Les “troglodytes de plaine”

À Doué-la-Fontaine, à quinze kilomètres au sud-ouest d’Angers, rien ne permet de deviner l’ampleur et la beauté de l’architecture souterraine, qui dresse ses ogives à vingt mètres de hauteur. Le centre des Perrières, qui appartient à la commune de Doué-la-Fontaine (sept mille huit cents habitants), est dirigé par un passionné, Laurent Aubineau, et reçoit plus de douze mille visiteurs par an, ainsi que quatre mille scolaires en classes patrimoine. Lorsqu’on suit le parcours aménagé pour les visiteurs, on se félicite qu’il reste extrêmement sobre, agrémenté de quelques panneaux d’information sur les métiers et la géologie et, surtout, remarquablement mis en lumière avec beaucoup de simplicité. Le temps de s’imprégner de la noblesse des formes ogivales des chambres successives, du caractère régulier et proportionné des percements : cette beauté singulière s’explique par l’adéquation entre les méthodes ouvrières et la résistance du milieu.

En effet, les paysans ne se livraient au métier de “perreyeux”, comme l’indique Bernard Tobie, qu’en hiver. Ils ménageaient une ouverture, une sorte de boutonnière dans leur champ, descendaient progressivement avec de simples échelles pour tailler la paroi de falun en élargissant la cavité peu à peu, et s’arrêtaient au moment d’atteindre la nappe phréatique. Au printemps, ils refermaient et retournaient aux champs ! L’ancienne mer des faluns, qui avait fait de l’actuelle Bretagne une île, avait laissé là, il y a dix millions d’années, un rivage de sédiments marins, pierre dorée truffée de coquillages, sur vingt-cinq mètres de profondeur… En parfait accord avec la géologie, les parois sont doucement obliques pour “tenir”, et nous bénéficions d’une “construction” par soustraction qui évoque pour nous des “cathédrales” : un monde à l’envers, qui garde toute sa splendeur.

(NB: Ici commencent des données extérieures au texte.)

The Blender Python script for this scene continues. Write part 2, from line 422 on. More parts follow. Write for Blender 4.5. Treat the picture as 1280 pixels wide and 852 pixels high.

Depuis vingt-cinq ans, l’État et les collectivités ont pris part à la mise en valeur du site : un centre du Patrimoine a été construit à l’intérieur d’une petite partie du domaine, avec une belle cour ensoleillée. Une soixantaine d’enfants peut être accueillie pour une “immersion” complète pendant une dizaine de jours dans cet étonnant patrimoine, qui témoigne de l’inventivité des hommes dans leurs rapports avec la nature et l’harmonie qui peut en résulter.